Nothing could hope to live up to these expectations but, in the event, ‘Free As A Bird' was plausibly Beatles-sounding (circa 1969) although obviously hampered by the restraints of having been built around a discarded fragment of a John Lennon song that had been recorded on a cassette machine.

The events that led to the recording began on January 1, 1994 when Paul called Yoko to wish her a Happy New Year This act of reconciliation led to further conversations and then a meeting when Paul attended John's induction into the Rock'n'Roll Hall Of Fame. During this time together they discussed the possibility of the remaining Beatles working on John's home demos. Yoko offered three tracks for consideration – ‘Real Love', ‘Grow Old With Me' and ‘Free As A Bird'.

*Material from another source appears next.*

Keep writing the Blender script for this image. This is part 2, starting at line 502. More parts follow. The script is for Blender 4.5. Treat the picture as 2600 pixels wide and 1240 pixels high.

“I liked ‘Free As A Bird' immediately,” Paul said. “I liked the melody. It had strong chords and it really appealed to me…The great thing was that John hadn't finished it. On the middle eight he was just blocking out lyrics that he didn't have yet. That meant that we had to come up with something, and that now I was actually working ‘with John'.”

John probably first worked on the song at home in New York during the latter part of 1977. On October 4th of that year he and Yoko held a press conference in Japan to announce that they were both putting their careers on hold to concentrate on raising their son Sean.

Several of the songs he began during this period dealt with his new life as a house husband. In ‘I'm Stepping Out', ‘Watching The Wheels', ‘Beautiful Boy' and ‘Cleanup Time' he wrote of the strange sense of freedom he felt in abandoning the life of a celebrity for domestic duties.

Like many people psychologically wounded in early life, John craved attention and then spurned it when it came. Interviewed by
Rolling Stone
in 1970 his first comment was, “If I had the capabilities of being something other than I am, I would. It's no fun being an artist.” His final comment, after being asked how he saw himself at 64, was in a similar vein. “I hope we're a nice old couple living off the coast of Ireland or something like that – looking at our scrapbook of madness.”